By equating the problems of failed states with those of the US, you sounded like a typical far-left nut, though I see that that’s not where you’re coming from (at least I don’t think that’s where you’re coming from, right?).

Over at Steve Gilliard’s blog a few weeks ago, in the course of a discussion in comments about Iran policy, I noted that the mullahs had, during their nasty little war with Saddam, deliberately goaded children to walk across Iraqi minefields as an inexpensive and easily replenished mine clearing device.

That assertion got me accused of being a far right-wing nut, and a professional propagandist for the Bush administration, one in receipt of pay stubs from Lincoln Group!

I think that this is all to the good. If the right wing thinks that I’m a leftist provocateur, and the left are convinced that I’m a covert right-wing operative, then my credentials as an unclassifiable iconoclast are reasonably secure.

marquer added these pithy words on 04 May 06 at 6:05 am

The United STATES? BAd disaster and inane response do not make a failed state. It is China that fits the bill on this one, and the implications are global. Sitting on an ongoing ecological disaster, 350,000,000 million people are moving to the Eastern cities. The recent crackdowns on dissent are gaining in intensity, the gap between haves and have nots continues to grow.

The herald economic growth is unsustainable and the first signs of decline are begininng to show.
There is no outlet for grievances, a pressure cooker building to the explosion.
An alternative exists which terrifies Beijing, in Taiwan the citizens can vote and determine who leads them. This is a huge threat to Beijing. Chinese citizens are now aware of an alternative!
The internet and IT is the external threat ripping at the governments authority.

The failure of China and the damage to its 5000 years of civilazation would be an enourmous loss. But the damage to the world economic system would be devastating! Sorry for the incoherent post, just got off the Beijing to Yantai trainand rode standing room so I have not sit down or slept in 24 hours.

Ron Patterson added these pithy words on 04 May 06 at 10:09 am

Elizabeth said:
Younghusband- There’s a reason why some of us wouldn’t attempt to make such a index, knowing how foolish and vain it would be to assume we could quantify chaos and anarchy on a global scale and make comparisons.

Obviously there is no such thing as a perfect model, but even a general idea of where states are — and which direction they are going — could be an invaluable tool for policymakers. Difficult yes, “foolish and vain” I disagree. Models and indices can provide points of reference that are not arbitrary, even if they lack a certain pinpoint accuracy. There is only so much aid and development money going around, and being able to see how well a country is tracking, and where money could be best spent, could help prevent wasted cash and assist in making an actual difference.

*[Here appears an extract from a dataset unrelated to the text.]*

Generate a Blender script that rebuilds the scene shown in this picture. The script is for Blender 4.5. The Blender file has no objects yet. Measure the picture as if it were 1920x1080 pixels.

The problem with the FP model is that it doesn’t seem to measure state failure as much as it measures the perception of state failure.

Younghusband added these pithy words on 04 May 06 at 9:24 pm

The United STATES? BAd disaster and inane response do not make a failed state. It is China that fits the bill on this one, and the implications are global.

I’m entirely ready to discuss China as a potentially failed state in the making. In fact, it’s hard to find large countries these days which do not qualify on that count!

The failure of China and the damage to its 5000 years of civilazation would be an enourmous loss. But the damage to the world economic system would be devastating! Sorry for the incoherent post, just got off the Beijing to Yantai trainand rode standing room so I have not sit down or slept in 24 hours.

Would be fascinated to hear more of your impressions once you are rested.

If China goes down, the US economy will do badly out of the bargain. We are addicted to inflows of cheap foreign capital to subsidize our bad habits. And much of that is theirs.